EXERCISE DIRECTIONS
Reproduce all of the data word for word.

RAW DATA
"""

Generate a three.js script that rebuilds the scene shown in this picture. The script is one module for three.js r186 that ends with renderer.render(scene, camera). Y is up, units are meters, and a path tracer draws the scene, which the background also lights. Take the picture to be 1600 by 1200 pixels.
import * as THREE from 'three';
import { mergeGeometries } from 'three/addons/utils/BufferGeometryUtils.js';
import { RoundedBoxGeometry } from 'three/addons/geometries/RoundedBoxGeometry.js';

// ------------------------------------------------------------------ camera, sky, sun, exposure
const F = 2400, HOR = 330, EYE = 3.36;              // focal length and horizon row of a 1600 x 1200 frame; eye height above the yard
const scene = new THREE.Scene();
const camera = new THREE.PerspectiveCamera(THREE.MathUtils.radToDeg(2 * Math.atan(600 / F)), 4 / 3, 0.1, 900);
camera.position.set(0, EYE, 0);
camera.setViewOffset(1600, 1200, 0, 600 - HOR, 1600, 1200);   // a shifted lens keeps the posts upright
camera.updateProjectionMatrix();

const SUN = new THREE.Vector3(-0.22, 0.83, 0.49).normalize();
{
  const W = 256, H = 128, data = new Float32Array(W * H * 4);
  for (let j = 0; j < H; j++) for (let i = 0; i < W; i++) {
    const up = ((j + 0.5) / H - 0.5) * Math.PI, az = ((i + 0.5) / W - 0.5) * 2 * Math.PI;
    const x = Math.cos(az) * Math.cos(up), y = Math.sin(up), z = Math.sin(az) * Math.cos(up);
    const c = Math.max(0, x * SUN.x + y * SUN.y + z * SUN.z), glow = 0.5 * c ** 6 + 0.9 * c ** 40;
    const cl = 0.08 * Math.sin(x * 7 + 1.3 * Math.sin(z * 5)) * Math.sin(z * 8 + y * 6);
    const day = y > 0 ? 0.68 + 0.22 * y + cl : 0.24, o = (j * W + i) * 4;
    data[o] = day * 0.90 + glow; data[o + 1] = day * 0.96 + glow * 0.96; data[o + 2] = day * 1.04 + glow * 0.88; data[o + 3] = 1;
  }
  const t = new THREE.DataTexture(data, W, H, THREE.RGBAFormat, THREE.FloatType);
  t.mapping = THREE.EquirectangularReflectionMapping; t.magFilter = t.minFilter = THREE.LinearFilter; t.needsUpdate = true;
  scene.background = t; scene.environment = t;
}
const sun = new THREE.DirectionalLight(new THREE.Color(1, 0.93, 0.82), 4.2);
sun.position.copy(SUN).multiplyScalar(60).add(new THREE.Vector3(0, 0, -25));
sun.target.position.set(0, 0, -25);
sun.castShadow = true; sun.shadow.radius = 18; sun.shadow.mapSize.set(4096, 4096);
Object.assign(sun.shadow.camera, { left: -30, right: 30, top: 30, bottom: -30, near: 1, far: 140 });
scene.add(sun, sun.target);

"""

SOLUTION TO THIS EXERCISE
Generate a three.js script that rebuilds the scene shown in this picture. The script is one module for three.js r186 that ends with renderer.render(scene, camera). Y is up, units are meters, and a path tracer draws the scene, which the background also lights. Take the picture to be 1600 by 1200 pixels.
import * as THREE from 'three';
import { mergeGeometries } from 'three/addons/utils/BufferGeometryUtils.js';
import { RoundedBoxGeometry } from 'three/addons/geometries/RoundedBoxGeometry.js';

// ------------------------------------------------------------------ camera, sky, sun, exposure
const F = 2400, HOR = 330, EYE = 3.36;              // focal length and horizon row of a 1600 x 1200 frame; eye height above the yard
const scene = new THREE.Scene();
const camera = new THREE.PerspectiveCamera(THREE.MathUtils.radToDeg(2 * Math.atan(600 / F)), 4 / 3, 0.1, 900);
camera.position.set(0, EYE, 0);
camera.setViewOffset(1600, 1200, 0, 600 - HOR, 1600, 1200);   // a shifted lens keeps the posts upright
camera.updateProjectionMatrix();

const SUN = new THREE.Vector3(-0.22, 0.83, 0.49).normalize();
{
  const W = 256, H = 128, data = new Float32Array(W * H * 4);
  for (let j = 0; j < H; j++) for (let i = 0; i < W; i++) {
    const up = ((j + 0.5) / H - 0.5) * Math.PI, az = ((i + 0.5) / W - 0.5) * 2 * Math.PI;
    const x = Math.cos(az) * Math.cos(up), y = Math.sin(up), z = Math.sin(az) * Math.cos(up);
    const c = Math.max(0, x * SUN.x + y * SUN.y + z * SUN.z), glow = 0.5 * c ** 6 + 0.9 * c ** 40;
    const cl = 0.08 * Math.sin(x * 7 + 1.3 * Math.sin(z * 5)) * Math.sin(z * 8 + y * 6);
    const day = y > 0 ? 0.68 + 0.22 * y + cl : 0.24, o = (j * W + i) * 4;
    data[o] = day * 0.90 + glow; data[o + 1] = day * 0.96 + glow * 0.96; data[o + 2] = day * 1.04 + glow * 0.88; data[o + 3] = 1;
  }
  const t = new THREE.DataTexture(data, W, H, THREE.RGBAFormat, THREE.FloatType);
  t.mapping = THREE.EquirectangularReflectionMapping; t.magFilter = t.minFilter = THREE.LinearFilter; t.needsUpdate = true;
  scene.background = t; scene.environment = t;
}
const sun = new THREE.DirectionalLight(new THREE.Color(1, 0.93, 0.82), 4.2);
sun.position.copy(SUN).multiplyScalar(60).add(new THREE.Vector3(0, 0, -25));
sun.target.position.set(0, 0, -25);
sun.castShadow = true; sun.shadow.radius = 18; sun.shadow.mapSize.set(4096, 4096);
Object.assign(sun.shadow.camera, { left: -30, right: 30, top: 30, bottom: -30, near: 1, far: 140 });
scene.add(sun, sun.target);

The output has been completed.